Dry January to blame for muted grocery sales growth

‘Dry January’, as well as ‘Veganuary’, saw thousands of UK shoppers shun alcohol and meat.

It adds to pressure on Irish exporters after government advisers in the UK this month recommended that consumption of beef, lamb, and dairy be cut by 20%.

The UK imports €4.42bn of Irish food and drink and remains the most important market for Irish producers.

Market researcher Kantar said total UK grocery sales rose just 0.3% in the 12 weeks to January 26, with the traditional “big four” supermarket groups all seeing year-on-year sales declines.

They pointed to consumers making different shopping choices in the post-Christmas period.

“Many people start the year with good intentions and pledges to make healthier choices following the excesses of the festive period,” said Fraser McKevitt, head of retail and consumer insight at Kantar.

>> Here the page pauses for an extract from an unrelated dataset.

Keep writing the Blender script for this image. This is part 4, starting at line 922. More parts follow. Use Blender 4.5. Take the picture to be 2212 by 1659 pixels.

Sales of meat substitutes such as soya mince or vegetarian burgers and sausages were 14% higher than January last year, while sales of lentils were up 6%, lettuce 10%, and aubergine 14%.

However, the plant-based food boom is not primarily caused by a rise in the number of people following strict vegan diets — vegans still make up just 2% of the population and only 5% of us are vegetarian.

Instead, the trend is being driven by many people making small changes and trying to eat more plant-based meals and the retailers are responding accordingly.

Ireland’s beef trade saw a 15% fall in exports to the UK last year.

Further reductions are feared as climate advisors to the UK government say the public there should eat 20% less beef, lamb, and dairy.

Kantar said that of the big four supermarket chains in the UK, Sainsbury’s was the least worst performer with a sales decline of 0.6%.

Industry leader Tesco, Walmart-owned Asda, and Morrisons saw sales falls of 0.9%, 2.2% and 3.0% respectively.

All of the big four continued to lose market share to German-owned discounters Aldi and Lidl, whose sales rose 5.7% and 11.1% respectively, giving them a combined market share of 13.8%. Unlike the big four, they are continuing to open lots of new stores.

Last month, Tesco, Sainsbury’s and Morrisons all reported subdued Christmas trading, blaming a tough consumer backdrop.